Fermandan sonra Şengal'in YPG'nin koridoru, HPG'nin güçlerini kente getirmesi ve PKK Yürütme Konseyi üyesi Murat Karayılan'ın çağrısı üzerine kurtulduğunu aktaran Hezil,  "Karayılan’ın çağrısıyla gerilla Kandil’den Şengal’e geldi. Fedailerdi ve bir hesapları yoktu. Bunların hepsi kayda alındı ve görüldü. Şengal dağının üç tarafından koridorlar açıldı. Kurtarma döneminde 15-20 Ekim’de koridor kapatıldı. Bu büyük bir sıkıntıyı beraberinde getirdi. Rojava tarafından saldırdılar. Şengal Dağı dört taraftan ablukaya alındı. Halk aç kaldı. KDP ne yaptı? Halkı açlıkla terbiye etmek için onun değerleriyle oynadı. Helikopterle Şengal dağı üzerinde tur attı. Barzani helikopterle Şengal dağının üstünde tur attığında Êzidîler şunu dedi, ‘Barzaniler bizi ucuza satıp, ucuza aldı.’ HPG bir koridoru açmak için günlerce çatışmaların içindeydi. Ama pêşmerge o hafif silahlarıyla Şengal’e girdi. Onlara kim yolu açtı? Tabi ki DAİŞ açtı. Sonra, Şengal’i onlar kurtardı denildi. Madem 'Şengal’i kurtardık' diyorlar çatışmada yaşamını yitiren sadece bir pêşmergenin ismini söylesinler. KDP ne yaparsa yapsın o ihanetinden kendini temizleyemeyecektir. Onlar yargılanmadan bu halk o günleri unutmayacaktır" ifadelerini kullandı. 
 
DAİŞ'E VERİLEN CEVAP
 
Hezil, Şengal kurtarıldıktan sonra savunma gücü olarak YBŞ'nin kurulduğunu ve kadınların da bu oluşum içerisinde yerlerini aldıklarını ifade etti. Hezil, bu durumun çok anlamlı olduğuna işaret ederek, "Şengal’de en büyük başarı kadınların YBŞ’ye katılmasıydı. Êzidî inancında kadınlar önemli bir yere sahip olmalarına rağmen islamiyetin etkisiyle ötekileştirilmişlerdi.
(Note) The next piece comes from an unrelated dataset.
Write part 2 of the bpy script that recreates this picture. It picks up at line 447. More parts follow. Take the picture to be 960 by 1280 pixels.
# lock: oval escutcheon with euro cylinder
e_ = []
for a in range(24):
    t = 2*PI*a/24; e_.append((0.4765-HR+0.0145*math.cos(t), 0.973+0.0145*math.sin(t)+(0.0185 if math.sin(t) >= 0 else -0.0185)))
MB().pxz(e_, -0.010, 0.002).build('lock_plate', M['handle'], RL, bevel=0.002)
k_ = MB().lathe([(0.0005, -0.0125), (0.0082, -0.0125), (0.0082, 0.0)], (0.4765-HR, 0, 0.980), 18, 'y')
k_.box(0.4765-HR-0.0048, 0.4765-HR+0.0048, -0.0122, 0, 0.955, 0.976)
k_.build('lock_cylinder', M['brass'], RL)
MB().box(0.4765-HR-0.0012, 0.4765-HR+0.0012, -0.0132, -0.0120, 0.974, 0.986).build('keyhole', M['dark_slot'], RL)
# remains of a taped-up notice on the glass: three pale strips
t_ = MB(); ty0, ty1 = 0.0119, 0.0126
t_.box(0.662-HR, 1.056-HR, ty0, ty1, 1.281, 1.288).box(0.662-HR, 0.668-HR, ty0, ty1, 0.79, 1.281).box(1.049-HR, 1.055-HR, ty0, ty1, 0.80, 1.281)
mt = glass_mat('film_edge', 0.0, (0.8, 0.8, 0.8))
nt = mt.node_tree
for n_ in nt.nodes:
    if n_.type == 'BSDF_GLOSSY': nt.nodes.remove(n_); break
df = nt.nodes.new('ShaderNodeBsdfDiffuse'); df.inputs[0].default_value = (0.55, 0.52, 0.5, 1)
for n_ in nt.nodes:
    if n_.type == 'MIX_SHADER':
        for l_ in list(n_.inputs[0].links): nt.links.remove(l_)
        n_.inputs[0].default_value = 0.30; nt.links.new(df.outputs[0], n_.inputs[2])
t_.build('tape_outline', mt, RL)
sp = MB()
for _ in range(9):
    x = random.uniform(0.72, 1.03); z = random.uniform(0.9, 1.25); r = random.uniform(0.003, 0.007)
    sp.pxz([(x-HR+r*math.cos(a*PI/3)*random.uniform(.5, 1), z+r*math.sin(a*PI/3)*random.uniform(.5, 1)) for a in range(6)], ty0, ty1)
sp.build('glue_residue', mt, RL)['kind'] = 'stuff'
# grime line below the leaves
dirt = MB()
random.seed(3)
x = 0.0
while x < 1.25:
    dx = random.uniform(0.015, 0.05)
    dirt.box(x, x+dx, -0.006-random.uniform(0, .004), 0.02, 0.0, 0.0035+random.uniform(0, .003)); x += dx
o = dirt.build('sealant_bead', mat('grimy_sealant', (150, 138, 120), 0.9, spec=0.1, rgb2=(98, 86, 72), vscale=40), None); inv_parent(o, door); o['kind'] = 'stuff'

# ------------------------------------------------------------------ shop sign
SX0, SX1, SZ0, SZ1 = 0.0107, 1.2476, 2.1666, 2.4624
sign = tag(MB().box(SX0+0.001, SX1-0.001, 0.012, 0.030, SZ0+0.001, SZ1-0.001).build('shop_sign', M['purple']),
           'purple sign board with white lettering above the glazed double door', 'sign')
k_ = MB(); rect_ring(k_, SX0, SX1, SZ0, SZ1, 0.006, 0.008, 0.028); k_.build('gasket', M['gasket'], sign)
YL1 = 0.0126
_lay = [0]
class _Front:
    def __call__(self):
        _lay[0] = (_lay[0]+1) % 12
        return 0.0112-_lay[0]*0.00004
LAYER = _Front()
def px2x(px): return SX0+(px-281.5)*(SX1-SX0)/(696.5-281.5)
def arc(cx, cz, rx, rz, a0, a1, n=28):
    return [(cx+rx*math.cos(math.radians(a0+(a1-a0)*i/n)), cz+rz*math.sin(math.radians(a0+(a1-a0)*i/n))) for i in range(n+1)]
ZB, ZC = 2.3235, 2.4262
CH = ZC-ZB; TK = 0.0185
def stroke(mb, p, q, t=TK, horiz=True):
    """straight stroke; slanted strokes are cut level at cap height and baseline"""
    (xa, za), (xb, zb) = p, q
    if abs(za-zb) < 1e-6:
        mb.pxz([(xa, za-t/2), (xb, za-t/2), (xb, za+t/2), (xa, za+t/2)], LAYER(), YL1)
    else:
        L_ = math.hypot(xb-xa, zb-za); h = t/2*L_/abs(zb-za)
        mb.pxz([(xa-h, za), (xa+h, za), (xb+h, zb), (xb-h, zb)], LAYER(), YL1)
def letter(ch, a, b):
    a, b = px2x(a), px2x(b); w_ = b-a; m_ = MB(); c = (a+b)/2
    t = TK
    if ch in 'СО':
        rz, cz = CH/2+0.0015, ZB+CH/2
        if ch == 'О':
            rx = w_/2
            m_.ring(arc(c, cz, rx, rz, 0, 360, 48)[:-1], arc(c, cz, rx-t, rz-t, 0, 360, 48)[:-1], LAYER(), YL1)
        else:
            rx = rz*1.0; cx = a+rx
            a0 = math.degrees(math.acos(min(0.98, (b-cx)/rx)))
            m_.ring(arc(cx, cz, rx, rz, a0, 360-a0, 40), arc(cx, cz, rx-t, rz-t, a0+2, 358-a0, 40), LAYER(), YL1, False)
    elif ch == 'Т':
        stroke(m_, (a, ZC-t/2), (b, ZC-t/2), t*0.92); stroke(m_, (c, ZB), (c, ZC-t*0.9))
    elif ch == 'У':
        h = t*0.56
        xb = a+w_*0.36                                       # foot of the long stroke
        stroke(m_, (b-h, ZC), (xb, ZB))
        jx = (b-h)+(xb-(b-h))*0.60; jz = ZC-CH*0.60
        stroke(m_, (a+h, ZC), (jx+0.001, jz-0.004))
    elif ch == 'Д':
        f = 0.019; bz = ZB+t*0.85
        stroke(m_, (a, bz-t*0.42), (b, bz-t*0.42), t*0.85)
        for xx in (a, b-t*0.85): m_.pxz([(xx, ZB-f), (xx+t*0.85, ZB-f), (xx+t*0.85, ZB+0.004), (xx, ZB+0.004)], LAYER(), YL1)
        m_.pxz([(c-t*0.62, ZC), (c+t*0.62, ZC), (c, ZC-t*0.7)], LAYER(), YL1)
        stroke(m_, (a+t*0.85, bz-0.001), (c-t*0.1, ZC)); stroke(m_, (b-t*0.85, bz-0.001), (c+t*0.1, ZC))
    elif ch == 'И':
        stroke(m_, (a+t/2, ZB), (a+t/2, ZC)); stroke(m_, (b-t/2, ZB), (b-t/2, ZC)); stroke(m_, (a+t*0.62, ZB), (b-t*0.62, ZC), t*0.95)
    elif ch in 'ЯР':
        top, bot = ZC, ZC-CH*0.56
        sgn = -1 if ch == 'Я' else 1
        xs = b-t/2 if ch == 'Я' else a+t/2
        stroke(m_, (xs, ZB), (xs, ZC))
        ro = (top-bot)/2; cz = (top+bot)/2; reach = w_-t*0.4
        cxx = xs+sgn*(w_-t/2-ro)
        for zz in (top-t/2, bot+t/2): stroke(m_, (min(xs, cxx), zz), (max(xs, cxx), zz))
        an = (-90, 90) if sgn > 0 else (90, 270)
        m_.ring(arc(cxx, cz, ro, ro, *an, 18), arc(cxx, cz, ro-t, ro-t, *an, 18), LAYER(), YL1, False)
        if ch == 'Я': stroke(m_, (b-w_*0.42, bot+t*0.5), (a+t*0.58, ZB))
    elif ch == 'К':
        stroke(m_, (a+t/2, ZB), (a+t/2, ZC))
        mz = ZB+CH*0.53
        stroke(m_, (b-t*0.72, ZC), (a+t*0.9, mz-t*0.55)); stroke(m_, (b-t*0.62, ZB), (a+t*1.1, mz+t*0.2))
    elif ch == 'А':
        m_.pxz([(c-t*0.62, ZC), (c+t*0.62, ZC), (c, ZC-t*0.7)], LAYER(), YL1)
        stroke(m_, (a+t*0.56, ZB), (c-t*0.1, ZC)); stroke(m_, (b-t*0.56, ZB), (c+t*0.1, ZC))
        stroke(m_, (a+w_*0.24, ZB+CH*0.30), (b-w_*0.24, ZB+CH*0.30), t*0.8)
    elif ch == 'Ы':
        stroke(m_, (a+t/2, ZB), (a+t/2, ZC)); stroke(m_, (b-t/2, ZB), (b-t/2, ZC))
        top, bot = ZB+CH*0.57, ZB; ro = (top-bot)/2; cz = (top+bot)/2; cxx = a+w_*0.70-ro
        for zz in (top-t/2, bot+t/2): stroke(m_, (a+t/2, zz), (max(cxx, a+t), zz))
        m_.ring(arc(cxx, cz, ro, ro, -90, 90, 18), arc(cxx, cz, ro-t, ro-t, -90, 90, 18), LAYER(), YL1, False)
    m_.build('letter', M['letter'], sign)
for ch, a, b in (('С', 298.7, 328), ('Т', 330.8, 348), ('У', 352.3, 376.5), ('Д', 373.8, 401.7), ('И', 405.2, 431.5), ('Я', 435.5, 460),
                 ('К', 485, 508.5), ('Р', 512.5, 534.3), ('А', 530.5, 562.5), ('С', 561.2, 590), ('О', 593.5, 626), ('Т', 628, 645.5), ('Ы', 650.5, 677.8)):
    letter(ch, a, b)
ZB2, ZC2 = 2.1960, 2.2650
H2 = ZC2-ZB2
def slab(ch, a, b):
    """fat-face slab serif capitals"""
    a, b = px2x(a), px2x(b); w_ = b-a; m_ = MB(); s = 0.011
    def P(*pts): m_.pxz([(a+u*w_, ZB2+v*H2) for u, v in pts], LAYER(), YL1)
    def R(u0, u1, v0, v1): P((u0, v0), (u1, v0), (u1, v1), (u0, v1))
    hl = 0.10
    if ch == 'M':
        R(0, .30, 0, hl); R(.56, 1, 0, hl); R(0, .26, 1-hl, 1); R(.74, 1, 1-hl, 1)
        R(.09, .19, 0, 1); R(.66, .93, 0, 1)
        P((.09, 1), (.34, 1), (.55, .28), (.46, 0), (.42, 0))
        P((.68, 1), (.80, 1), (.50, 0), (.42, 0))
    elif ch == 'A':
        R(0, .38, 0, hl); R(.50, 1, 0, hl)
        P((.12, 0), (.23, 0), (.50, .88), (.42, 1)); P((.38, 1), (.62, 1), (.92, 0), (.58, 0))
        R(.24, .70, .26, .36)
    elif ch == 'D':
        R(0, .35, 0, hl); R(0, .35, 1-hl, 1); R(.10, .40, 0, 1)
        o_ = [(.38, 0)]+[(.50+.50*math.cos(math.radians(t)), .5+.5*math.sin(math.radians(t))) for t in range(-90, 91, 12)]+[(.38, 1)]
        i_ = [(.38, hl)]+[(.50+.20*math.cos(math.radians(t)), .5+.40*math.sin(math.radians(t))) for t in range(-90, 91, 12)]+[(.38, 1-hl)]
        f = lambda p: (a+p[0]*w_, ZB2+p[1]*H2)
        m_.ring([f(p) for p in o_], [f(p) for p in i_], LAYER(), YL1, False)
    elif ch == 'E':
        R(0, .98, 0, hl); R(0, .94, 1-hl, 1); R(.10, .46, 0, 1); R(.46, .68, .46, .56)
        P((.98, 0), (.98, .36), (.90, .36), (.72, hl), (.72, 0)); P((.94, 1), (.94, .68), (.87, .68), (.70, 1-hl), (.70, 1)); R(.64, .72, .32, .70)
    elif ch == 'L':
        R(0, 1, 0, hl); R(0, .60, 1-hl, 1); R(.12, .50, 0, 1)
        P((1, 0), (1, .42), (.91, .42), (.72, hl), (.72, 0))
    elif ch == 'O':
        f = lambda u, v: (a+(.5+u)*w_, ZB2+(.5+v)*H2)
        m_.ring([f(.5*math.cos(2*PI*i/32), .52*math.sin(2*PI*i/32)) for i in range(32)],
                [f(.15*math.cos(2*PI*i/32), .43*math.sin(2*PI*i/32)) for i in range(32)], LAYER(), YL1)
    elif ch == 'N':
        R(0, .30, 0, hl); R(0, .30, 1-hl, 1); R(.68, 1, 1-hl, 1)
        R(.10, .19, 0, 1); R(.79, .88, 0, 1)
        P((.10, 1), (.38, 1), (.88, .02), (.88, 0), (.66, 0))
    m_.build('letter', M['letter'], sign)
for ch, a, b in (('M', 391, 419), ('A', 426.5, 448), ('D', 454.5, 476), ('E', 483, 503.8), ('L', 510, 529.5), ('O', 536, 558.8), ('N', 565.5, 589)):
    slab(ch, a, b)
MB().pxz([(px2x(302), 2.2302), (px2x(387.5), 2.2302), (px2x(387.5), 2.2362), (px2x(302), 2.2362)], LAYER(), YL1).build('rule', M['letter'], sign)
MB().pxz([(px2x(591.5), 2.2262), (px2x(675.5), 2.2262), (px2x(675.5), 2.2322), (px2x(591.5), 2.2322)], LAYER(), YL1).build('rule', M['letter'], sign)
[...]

Bu süreçte bu savaşı başlatanlara en anlamlı cevap, kadınların kendini YBŞ’de örgütlemesiydi. Belki de Barzani ve DAİŞ’e en büyük cevap YBŞ’nin kurulmasıydı. İkinci anlamlı gelişme ise, kendilerini çok çabuk bir şekilde örgütlediler. Meclislerini ve partilerini kurdular. Toplum, bu süreçte dar kalıplarla savunma olmayacağını anladı. Askeri gücünü yaratmaktan ve kendi öz gücünü yaratmaktan başka çarelerinin olmadığını gördü. Savaşanların tek amaçları bu toplumu korumaktı. Buranın coğrafyasını bilmiyorlardı, bölgeyi de bilmiyorlardı. Ama fedakarca direndiler. KDP 21’inci yüzyılda insanlığın yüz karası olurken, HPG ise sınırsız bir kahraman oldu. Şengal Dağı'nın dili olsaydı da orada neler yaşandığını size anlatsaydı. Hiç kimse o katliamı ne fotoğraf, ne görüntü, ne de konuşarak anlatabilir" şeklinde konuştu.